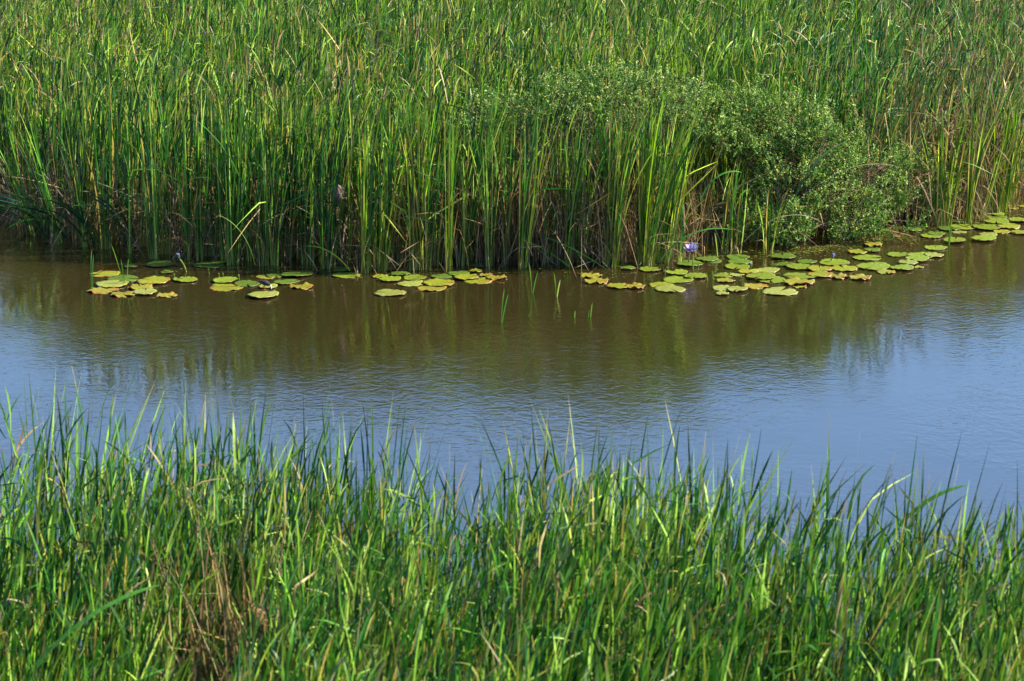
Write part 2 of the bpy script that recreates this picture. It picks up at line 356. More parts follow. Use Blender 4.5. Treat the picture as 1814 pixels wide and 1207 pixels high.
# first row: clumps one can point at (photo x, y of the root, leaves, height, lean, tone)
ORD = ['first', 'second', 'third', 'fourth', 'fifth', 'sixth', 'seventh', 'eighth', 'ninth', 'tenth', 'eleventh', 'twelfth', 'thirteenth', 'fourteenth', 'fifteenth', 'sixteenth', 'seventeenth', 'eighteenth', 'nineteenth', 'twentieth']
CL = [(60, 418, 9, 1.5, -.35, 0), (105, 432, 10, 1.6, -.30, 0), (150, 438, 9, 1.7, -.1, 0), (186, 441, 10, 1.8, 0, 0), (228, 449, 9, 1.8, .05, 0), (273, 459, 12, 1.9, 0, 0), (293, 449, 8, 1.8, .05, 0),
      (333, 461, 9, 1.8, 0, 0), (351, 461, 9, 1.85, .05, 0), (371, 454, 10, 1.9, .05, 0), (394, 461, 10, 1.8, 0, 0), (413, 469, 11, 1.85, .05, 0), (440, 462, 8, 1.7, -.05, 0), (469, 471, 11, 1.8, 0, 0), (489, 471, 10, 1.75, .05, 0), (513, 461, 11, 1.8, .06, 0),
      (548, 470, 9, 1.6, .02, 0), (580, 476, 13, 1.7, .03, 0), (595, 469, 10, 1.7, .1, 0), (646, 484, 14, 1.75, .02, 1), (667, 476, 13, 1.8, .06, 1), (681, 481, 13, 1.8, .08, 1), (734, 479, 13, 1.8, .05, 1), (749, 479, 12, 1.75, -.05, 1), (772, 470, 8, 1.6, .1, 0),
      (796, 481, 14, 1.8, .03, 1), (823, 471, 11, 1.7, .08, 0), (866, 472, 10, 1.6, .02, 0), (895, 466, 11, 1.75, .06, 0), (925, 475, 13, 1.8, .1, 1), (969, 465, 9, 1.6, .06, 0), (1005, 470, 12, 1.7, .08, 0), (1028, 466, 10, 1.65, .1, 0),
      (1075, 470, 14, 1.8, .05, 0), (1089, 474, 15, 1.85, .08, 1), (1136, 469, 16, 1.85, .04, 2), (1147, 471, 15, 1.9, .12, 2), (1166, 466, 13, 1.8, .15, 1), (1182, 467, 12, 1.7, .12, 2), (1204, 466, 5, 1.5, .04, 2),
      (1281, 448, 8, 1.1, .08, 0), (1301, 448, 7, 1.0, .02, 0), (1361, 450, 9, .8, .05, 1), (1661, 400, 11, 1.3, -.02, 2), (1677, 399, 12, 1.35, .1, 2), (1716, 396, 14, 1.4, .06, 2), (1741, 390, 6, 1.1, .25, 1), (1767, 378, 11, 1.4, .06, 2), (1779, 375, 10, 1.4, .1, 2), (1795, 368, 11, 1.4, .03, 2)]
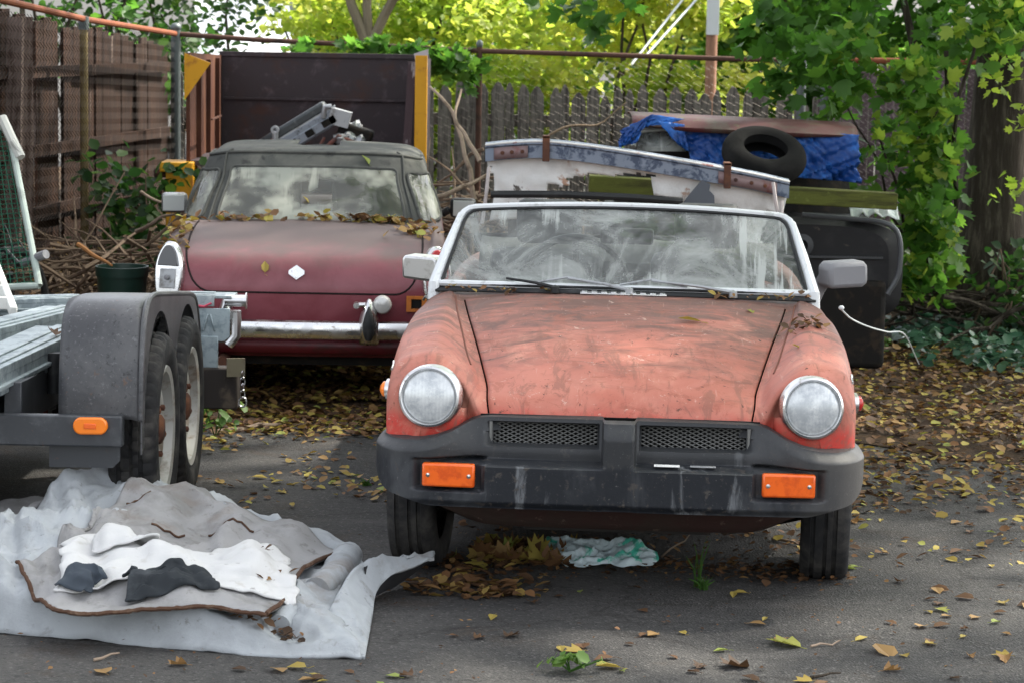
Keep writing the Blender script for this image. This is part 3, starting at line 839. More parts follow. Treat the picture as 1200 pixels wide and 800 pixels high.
keep = (Y_ > 13.1 + .3 * np.sin(X_ * 4)) & (np.abs(X_ - 2.3) + (Y_ - 13) * .1 > .1)
X_, Y_ = X_[keep], Y_[keep]
iv = leaves_mesh('ivy', np.stack([X_, Y_, .03 + .10 * r_.random(len(X_))], 1), r_.uniform(.05, .085, len(X_)), IVY, r_.random(len(X_)), up=.9, seed=66)
tag(iv, kind='stuff')
# vine over the back rail
vt = thing('vine', at(460, 62, 18.45), 'green vine climbing over the dark rail above the dump body', 'vine')
r_ = np.random.default_rng(71)
C = np.array([at(x_, y_ + 6 * math.sin(x_), 18.4) for x_, y_ in zip(np.linspace(415, 545, 16), np.linspace(58, 78, 16))] + [at(545, 100, 18.5), at(552, 84, 18.5), at(535, 70, 18.5), at(350, 58, 18.4)])
P_, _ = clusters(C, np.full(len(C), .13), 420, r_)
leaves_mesh('leaves', P_, r_.uniform(.07, .12, 420), LEAF_G, r_.random(420) * .9, vt, tmpl=LM, faces=FM, seed=72, up=.3)
mb = MB(); mb.tube([tuple(c) for c in C[:16]], .007, 6); mb.build('stem', TWIG, vt, world=True)

# ------------------------------------------------------------------ wheel shared by the cars
def tyre_mb(R=.30, W=.165, n=72, x=0.0, notch=.004, M=None, blocks=False):
    h = W / 2
    prof = [(R * .66, -h * .80), (R * .72, -h * .98), (R * .82, -h * 1.02), (R * .92, -h * .98), (R * .965, -h * .86), (R * .988, -h * .72)]
    for c in (-.45, 0, .45):
        prof += [(R, h * (c - .17)), (R - .008, h * (c - .14)), (R - .008, h * (c + .0)), (R, h * (c + .03))] if c != 0 else [(R, h * -.08), (R - .008, h * -.06), (R - .008, h * .06), (R, h * .08)]
    prof += [(R * .988, h * .72), (R * .965, h * .86), (R * .92, h * .98), (R * .82, h * 1.02), (R * .72, h * .98), (R * .66, h * .80)]
    k = len(prof)
    def mod(i, j):
        if blocks and 4 <= j <= k - 5:
            return -notch if (i + (j // 4)) % 3 == 0 else 0
        if j in (4, 5, k - 6, k - 5): return -notch if i % 2 else 0
        if j in (6, 9, k - 10, k - 7): return -notch * .5 if (i // 1) % 3 == 0 else 0
        return 0
    m = MB(); m.lathe(prof, n, M, mod=mod); return m
def axle(x, y, z, steer=0.0):
    return Matrix.Translation((x, y, z)) @ Matrix.Rotation(steer, 4, 'Z') @ Matrix.Rotation(math.pi / 2, 4, 'Y')
def car_wheel(parent, x, y, R=.30, W=.165, steer=0, rim=None, z=None):
    s = 1 if x > 0 else -1
    z = R - .012 if z is None else z
    wheel = tyre_mb(R, W, 84, M=axle(x, y, z, steer)).build('wheel', TYRE, parent)
    m = MB(); M = axle(x, y, z, steer) @ Matrix.Scale(s, 4, (0, 0, 1))
    h = W / 2
    m.lathe([(R * .67, h * .78), (R * .65, h * .85), (R * .60, h * .7), (R * .52, h * .30), (R * .40, h * .40), (R * .24, h * .62), (R * .22, h * .85), (R * .10, h * .95), (.0001, h * .95)], 40, M)
    m.build('rim', rim or ALLOY, wheel)
    return wheel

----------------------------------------

§ **WHAT NEEDS TO BE DONE**:
From the material above, copy everything exactly but the pictures.

§ **EXERCISE SOLUTION**:
Write part 2 of the bpy script that recreates this picture. It picks up at line 356. More parts follow. Use Blender 4.5. Treat the picture as 1814 pixels wide and 1207 pixels high.
# first row: clumps one can point at (photo x, y of the root, leaves, height, lean, tone)
ORD = ['first', 'second', 'third', 'fourth', 'fifth', 'sixth', 'seventh', 'eighth', 'ninth', 'tenth', 'eleventh', 'twelfth', 'thirteenth', 'fourteenth', 'fifteenth', 'sixteenth', 'seventeenth', 'eighteenth', 'nineteenth', 'twentieth']
CL = [(60, 418, 9, 1.5, -.35, 0), (105, 432, 10, 1.6, -.30, 0), (150, 438, 9, 1.7, -.1, 0), (186, 441, 10, 1.8, 0, 0), (228, 449, 9, 1.8, .05, 0), (273, 459, 12, 1.9, 0, 0), (293, 449, 8, 1.8, .05, 0),
      (333, 461, 9, 1.8, 0, 0), (351, 461, 9, 1.85, .05, 0), (371, 454, 10, 1.9, .05, 0), (394, 461, 10, 1.8, 0, 0), (413, 469, 11, 1.85, .05, 0), (440, 462, 8, 1.7, -.05, 0), (469, 471, 11, 1.8, 0, 0), (489, 471, 10, 1.75, .05, 0), (513, 461, 11, 1.8, .06, 0),
      (548, 470, 9, 1.6, .02, 0), (580, 476, 13, 1.7, .03, 0), (595, 469, 10, 1.7, .1, 0), (646, 484, 14, 1.75, .02, 1), (667, 476, 13, 1.8, .06, 1), (681, 481, 13, 1.8, .08, 1), (734, 479, 13, 1.8, .05, 1), (749, 479, 12, 1.75, -.05, 1), (772, 470, 8, 1.6, .1, 0),
      (796, 481, 14, 1.8, .03, 1), (823, 471, 11, 1.7, .08, 0), (866, 472, 10, 1.6, .02, 0), (895, 466, 11, 1.75, .06, 0), (925, 475, 13, 1.8, .1, 1), (969, 465, 9, 1.6, .06, 0), (1005, 470, 12, 1.7, .08, 0), (1028, 466, 10, 1.65, .1, 0),
      (1075, 470, 14, 1.8, .05, 0), (1089, 474, 15, 1.85, .08, 1), (1136, 469, 16, 1.85, .04, 2), (1147, 471, 15, 1.9, .12, 2), (1166, 466, 13, 1.8, .15, 1), (1182, 467, 12, 1.7, .12, 2), (1204, 466, 5, 1.5, .04, 2),
      (1281, 448, 8, 1.1, .08, 0), (1301, 448, 7, 1.0, .02, 0), (1361, 450, 9, .8, .05, 1), (1661, 400, 11, 1.3, -.02, 2), (1677, 399, 12, 1.35, .1, 2), (1716, 396, 14, 1.4, .06, 2), (1741, 390, 6, 1.1, .25, 1), (1767, 378, 11, 1.4, .06, 2), (1779, 375, 10, 1.4, .1, 2), (1795, 368, 11, 1.4, .03, 2)]
Keep writing the Blender script for this image. This is part 3, starting at line 839. More parts follow. Treat the picture as 1200 pixels wide and 800 pixels high.
keep = (Y_ > 13.1 + .3 * np.sin(X_ * 4)) & (np.abs(X_ - 2.3) + (Y_ - 13) * .1 > .1)
X_, Y_ = X_[keep], Y_[keep]
iv = leaves_mesh('ivy', np.stack([X_, Y_, .03 + .10 * r_.random(len(X_))], 1), r_.uniform(.05, .085, len(X_)), IVY, r_.random(len(X_)), up=.9, seed=66)
tag(iv, kind='stuff')
# vine over the back rail
vt = thing('vine', at(460, 62, 18.45), 'green vine climbing over the dark rail above the dump body', 'vine')
r_ = np.random.default_rng(71)
C = np.array([at(x_, y_ + 6 * math.sin(x_), 18.4) for x_, y_ in zip(np.linspace(415, 545, 16), np.linspace(58, 78, 16))] + [at(545, 100, 18.5), at(552, 84, 18.5), at(535, 70, 18.5), at(350, 58, 18.4)])
P_, _ = clusters(C, np.full(len(C), .13), 420, r_)
leaves_mesh('leaves', P_, r_.uniform(.07, .12, 420), LEAF_G, r_.random(420) * .9, vt, tmpl=LM, faces=FM, seed=72, up=.3)
mb = MB(); mb.tube([tuple(c) for c in C[:16]], .007, 6); mb.build('stem', TWIG, vt, world=True)

# ------------------------------------------------------------------ wheel shared by the cars
def tyre_mb(R=.30, W=.165, n=72, x=0.0, notch=.004, M=None, blocks=False):
    h = W / 2
    prof = [(R * .66, -h * .80), (R * .72, -h * .98), (R * .82, -h * 1.02), (R * .92, -h * .98), (R * .965, -h * .86), (R * .988, -h * .72)]
    for c in (-.45, 0, .45):
        prof += [(R, h * (c - .17)), (R - .008, h * (c - .14)), (R - .008, h * (c + .0)), (R, h * (c + .03))] if c != 0 else [(R, h * -.08), (R - .008, h * -.06), (R - .008, h * .06), (R, h * .08)]
    prof += [(R * .988, h * .72), (R * .965, h * .86), (R * .92, h * .98), (R * .82, h * 1.02), (R * .72, h * .98), (R * .66, h * .80)]
    k = len(prof)
    def mod(i, j):
        if blocks and 4 <= j <= k - 5:
            return -notch if (i + (j // 4)) % 3 == 0 else 0
        if j in (4, 5, k - 6, k - 5): return -notch if i % 2 else 0
        if j in (6, 9, k - 10, k - 7): return -notch * .5 if (i // 1) % 3 == 0 else 0
        return 0
    m = MB(); m.lathe(prof, n, M, mod=mod); return m
def axle(x, y, z, steer=0.0):
    return Matrix.Translation((x, y, z)) @ Matrix.Rotation(steer, 4, 'Z') @ Matrix.Rotation(math.pi / 2, 4, 'Y')
def car_wheel(parent, x, y, R=.30, W=.165, steer=0, rim=None, z=None):
    s = 1 if x > 0 else -1
    z = R - .012 if z is None else z
    wheel = tyre_mb(R, W, 84, M=axle(x, y, z, steer)).build('wheel', TYRE, parent)
    m = MB(); M = axle(x, y, z, steer) @ Matrix.Scale(s, 4, (0, 0, 1))
    h = W / 2
    m.lathe([(R * .67, h * .78), (R * .65, h * .85), (R * .60, h * .7), (R * .52, h * .30), (R * .40, h * .40), (R * .24, h * .62), (R * .22, h * .85), (R * .10, h * .95), (.0001, h * .95)], 40, M)
    m.build('rim', rim or ALLOY, wheel)
    return wheel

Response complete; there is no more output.